Portrush is on the north Antrim coast of Ulster, close to the county Derry border. It was originally a small fishing village built around the port, on a peninsula. The town was recorded as having been granted to Richard de Burgo in 1305. There are many spellings of the name of the town – Portros, Portross, Portrossce – all meaning Port on the headland.
Shortly after the ice age, some ten thousand years ago, the headland was an island surrounded by bog land. Evidence of the bog can at times be found exposed on the West Strand. Evidence of early settlements have been found where the East Strand car park and Causeway Street are now situated.
Above the Harbour next to Ramore head there used to stand the taller Crannagh Hill but it was quarried away to provide the rock to create the harbour’s pier. Also around here used to stand a castle known as Castle an Teenie (Castle of Fire), because a light was shone from it on stormy nights to warn sailors of the rocks all around.

The village of Glenmanus, where I spent my first five years, is less than a mile from Portrush harbour, and just off the road to Coleraine. Originally Glenmanus would have consisted of a small cluster of houses, surrounded by farm land.

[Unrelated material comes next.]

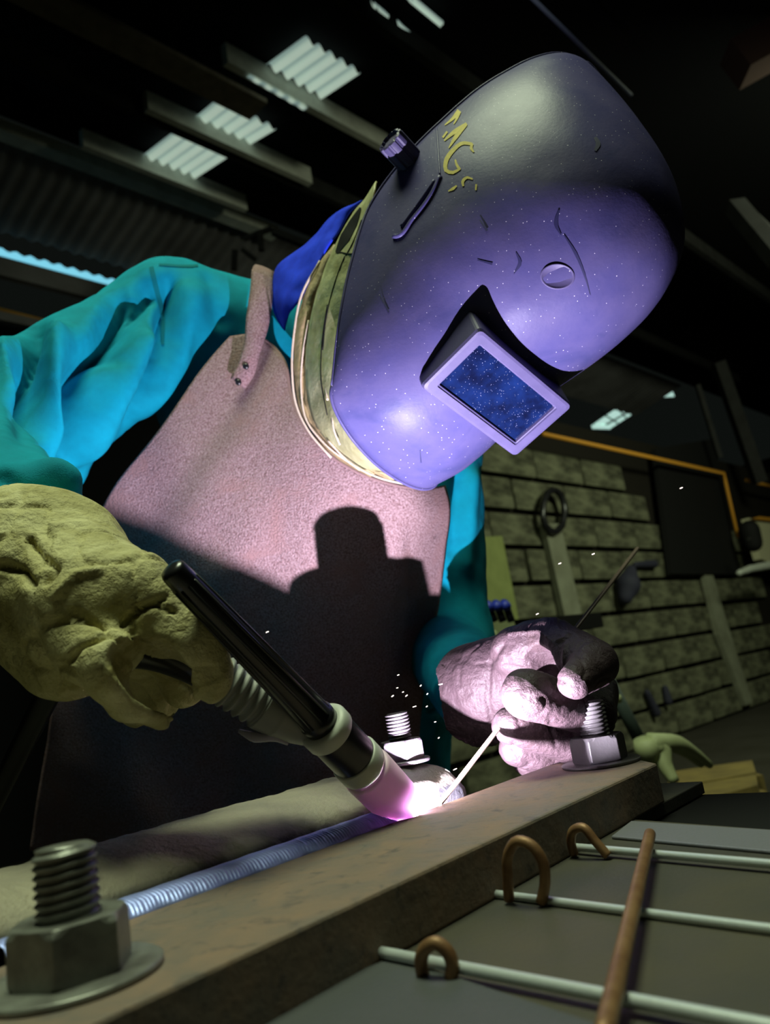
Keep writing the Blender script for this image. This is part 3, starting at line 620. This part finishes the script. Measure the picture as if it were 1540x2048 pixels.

When I was young, Glenmanus was on the edge of Portrush, but today it has been swallowed up by the expansion of the town and the old traditional Irish houses have been demolished and replaced by humdrum modern bungalows.
Portrush remained little more than a fishing village, until the railway between Belfast and Londonderry, via Coleraine, was completed in 1855, with a branch line connecting the latter to Portrush. With easy access from the industrial cities, Portrush was eventually transformed into a fashionable seaside resort, complete with hotels, boarding houses, golf course, boating, cinemas, amusement arcades, bowling green, tennis courts etc.

In 1870 the Belfast and Northern Counties Railway purchased the already established Antrim Arms Hotel and renamed it as the Northern Counties Hotel in 1883. With over 100 rooms overlooking the Atlantic, both at the front and back, it provided luxury accommodation for wealthy tourists visiting the Giant’s Causeway. It even had an indoor swimming pool in an era when few, if any, existed within many miles For many years in the late 1940s and 1950s, my father’s dance band played at night in the ballroom during the summer season, as well as the Easter and Christmas holidays, often with an additional session in the afternoon.

An ancient abbey formerly stood on the site of the hotel and its lawn. It was mentioned in a document from 1262. In 1884 portions of the walls were unearthed, with quantities of human bones.
The hotel was destroyed by arson in 1990 and the owner and two others were eventually charged with paying terrorists to burn it down, in order to claim the insurance money. The owner was Roy Crawford, with whom I used to work at Dalzell & Campbell in Coleraine.
East Strand lies between Portrush and the White Rocks. In calm weather the water looks inviting, but it is both very cold and dangerous, with strong currents and steeply shelving shore. Behind the East Strand lies an extensive area of sand dunes.

About halfway along the strand there is a deep hollow in the sand dunes, between the Strand and the golf course. Here it is believed took place the Battle of the War Hollow in 1103, in which the King of Norway, Magnus Barefoot, was killed along with many of his supporters.

At the eastern strand are the White Rocks, an area of chalk cliffs, with caves, arches and freestanding pillars.

North of the East Strand, between one and four kilometres off shore, are the Skerries, a group of seventeen islets which help create a natural breakwater. There is vegetation on four of them. The islet furthest east is called Island Dubh. It is probable that it was named after Tavish Dubh, a pirate, who once frequented the Skerries, and died in his ship there, and was buried on the island. The place of his grave is unknown. It is said that Tavish Dubh, in 1310, when Edward Bruce invaded North Antrim with the object of winning Ulster, waylaid four English ships bound with provisions for Coleraine, held by an English army, and took their provisions up the river Bann to Bruce, who was in sore straits. Soon after, Bruce abandoned his attempt.

On the east side of the largest of these islands there is good shelter, with an anchorage of six fathoms, a place often made use of in later times by smugglers.
In my time, there was a boat that took occasional visitors around the islands, when the sea was relatively placid, but I personally never knew anybody who had ever set a foot on them.